Inveterate dabbler in business, travel, gadgets & life

Bumping along to Saville from Cordova

The third group

A bumper biking day a bit like an Audax with over 91 miles covered a lot of it over incredibly poor roads & tracks with each massive bump making me think that some part of the bike will have been broken but thankfully nothing had.

I left Hotel Italia after a good breakfast wondering why Dutch girls are so incredibly tall & speak such excellent English. The first part of the route was along the river no lovely cycle path here just a gravelly track past an area like a favela and folks sleeping under bridges but eventually, I was humming along a decent road with lots of cyclists on the other side.

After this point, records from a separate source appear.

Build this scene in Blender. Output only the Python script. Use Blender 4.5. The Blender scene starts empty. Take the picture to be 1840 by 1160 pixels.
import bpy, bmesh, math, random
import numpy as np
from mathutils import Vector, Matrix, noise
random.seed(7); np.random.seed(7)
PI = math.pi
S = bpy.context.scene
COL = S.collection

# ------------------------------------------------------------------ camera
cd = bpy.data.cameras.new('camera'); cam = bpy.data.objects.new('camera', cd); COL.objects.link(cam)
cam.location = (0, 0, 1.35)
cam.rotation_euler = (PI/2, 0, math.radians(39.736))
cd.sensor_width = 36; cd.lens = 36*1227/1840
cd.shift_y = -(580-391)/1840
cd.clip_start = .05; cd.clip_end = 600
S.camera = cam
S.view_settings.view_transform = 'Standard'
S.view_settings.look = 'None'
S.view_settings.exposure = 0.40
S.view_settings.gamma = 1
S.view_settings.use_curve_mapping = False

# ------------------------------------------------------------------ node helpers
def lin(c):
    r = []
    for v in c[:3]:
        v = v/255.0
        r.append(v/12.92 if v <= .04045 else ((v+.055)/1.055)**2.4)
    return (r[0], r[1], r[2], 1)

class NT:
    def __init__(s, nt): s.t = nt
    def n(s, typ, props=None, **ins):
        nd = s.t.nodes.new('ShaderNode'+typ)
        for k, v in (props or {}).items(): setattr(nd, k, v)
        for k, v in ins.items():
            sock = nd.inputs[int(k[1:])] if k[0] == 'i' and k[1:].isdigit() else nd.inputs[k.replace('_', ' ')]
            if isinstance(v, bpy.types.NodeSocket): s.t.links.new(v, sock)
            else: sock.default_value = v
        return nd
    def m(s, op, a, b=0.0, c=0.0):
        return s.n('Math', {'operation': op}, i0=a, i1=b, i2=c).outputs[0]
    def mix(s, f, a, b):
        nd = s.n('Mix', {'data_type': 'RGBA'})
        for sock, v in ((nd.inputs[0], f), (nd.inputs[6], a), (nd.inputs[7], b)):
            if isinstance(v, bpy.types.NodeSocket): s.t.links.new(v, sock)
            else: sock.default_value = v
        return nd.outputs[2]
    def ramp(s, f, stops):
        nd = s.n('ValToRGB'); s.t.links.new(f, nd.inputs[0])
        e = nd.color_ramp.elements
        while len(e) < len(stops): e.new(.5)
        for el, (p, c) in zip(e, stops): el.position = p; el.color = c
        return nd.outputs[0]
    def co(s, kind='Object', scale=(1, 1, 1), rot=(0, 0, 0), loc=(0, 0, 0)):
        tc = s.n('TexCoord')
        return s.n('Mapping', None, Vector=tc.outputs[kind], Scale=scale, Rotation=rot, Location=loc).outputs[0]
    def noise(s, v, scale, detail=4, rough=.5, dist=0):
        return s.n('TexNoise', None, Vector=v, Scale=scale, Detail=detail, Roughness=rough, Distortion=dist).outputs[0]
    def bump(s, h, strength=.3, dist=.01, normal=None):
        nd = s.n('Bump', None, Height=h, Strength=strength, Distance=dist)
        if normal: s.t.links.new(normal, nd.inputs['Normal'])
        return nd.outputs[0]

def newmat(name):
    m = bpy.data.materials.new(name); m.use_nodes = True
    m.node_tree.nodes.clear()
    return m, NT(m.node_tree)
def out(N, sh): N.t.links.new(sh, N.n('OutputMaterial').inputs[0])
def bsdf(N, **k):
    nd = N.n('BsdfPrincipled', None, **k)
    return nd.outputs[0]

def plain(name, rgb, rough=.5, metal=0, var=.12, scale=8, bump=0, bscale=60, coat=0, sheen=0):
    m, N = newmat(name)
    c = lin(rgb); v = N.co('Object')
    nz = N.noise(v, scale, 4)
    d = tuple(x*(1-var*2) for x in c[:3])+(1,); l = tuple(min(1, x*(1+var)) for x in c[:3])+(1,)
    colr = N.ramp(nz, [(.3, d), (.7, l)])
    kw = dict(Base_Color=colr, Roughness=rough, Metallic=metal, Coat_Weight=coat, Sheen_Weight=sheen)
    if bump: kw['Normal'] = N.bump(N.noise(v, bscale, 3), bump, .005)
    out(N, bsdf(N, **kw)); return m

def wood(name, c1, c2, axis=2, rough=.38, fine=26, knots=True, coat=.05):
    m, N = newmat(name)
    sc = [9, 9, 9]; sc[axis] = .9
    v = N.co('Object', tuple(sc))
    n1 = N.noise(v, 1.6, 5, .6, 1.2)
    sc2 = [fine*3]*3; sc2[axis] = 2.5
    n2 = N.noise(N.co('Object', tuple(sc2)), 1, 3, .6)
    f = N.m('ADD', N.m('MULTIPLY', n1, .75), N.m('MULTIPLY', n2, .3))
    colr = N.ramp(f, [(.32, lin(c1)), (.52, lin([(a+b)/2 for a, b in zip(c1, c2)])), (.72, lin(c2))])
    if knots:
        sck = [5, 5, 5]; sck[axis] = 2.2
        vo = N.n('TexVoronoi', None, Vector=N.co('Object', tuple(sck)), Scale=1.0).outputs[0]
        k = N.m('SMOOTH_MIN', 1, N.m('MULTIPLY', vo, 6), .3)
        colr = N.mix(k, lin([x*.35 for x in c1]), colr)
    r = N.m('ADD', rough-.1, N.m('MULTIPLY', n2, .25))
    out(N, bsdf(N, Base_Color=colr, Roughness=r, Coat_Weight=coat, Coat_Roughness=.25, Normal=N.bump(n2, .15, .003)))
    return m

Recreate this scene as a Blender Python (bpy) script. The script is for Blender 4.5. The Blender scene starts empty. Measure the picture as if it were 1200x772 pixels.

But all that came to an end along the minor road/tracks around Guadajoz where the top layer of tarmac has partially peeled away leaving an incredibly rough service 🙂 🙂  better if they just scraped it all off!

The last few days it’s been annoying me that I cant access the two highest cogs (smallest gears) on the rear cassette so I decided en-route to slacken the wire this cured the problem but then of cause I can’t now access the two lowest gears (biggest cogs) since I’ve now gone past the mountains I just left it.

Between Los Rosales & La Monta the route took me alongside the rail track on a dirt road with lots of dogs trying to get me 🙁 most effective treatment seems to be look them in the eye and scream f… off!! rejoining the now very busy A-8005 it made me think which is worse Artics or Dogs 🙁

Amazing to see the vast orange groves ripe for picking all the Olive’s now left behind strange how monoculture works.

I made it to Seville just before dark arriving at the Don Paco hotel in the centre just after 6 pm just in my T-shirt & shorts all the leg/arm warmers removed in the heat & sun, splendid riding weather.

Here is the Strava:

and Flickr, not so many Canon pics today and the wretched Flickr uploader still not accessing the iPhone pics!


Reader Comments

  1. That’s where the marmalade oranges come from then. Did you see any machines to pick them or is it still a manual job?

    1. I couldn’t see any machines also trees are planted very close to each other so mechanisation would be hard.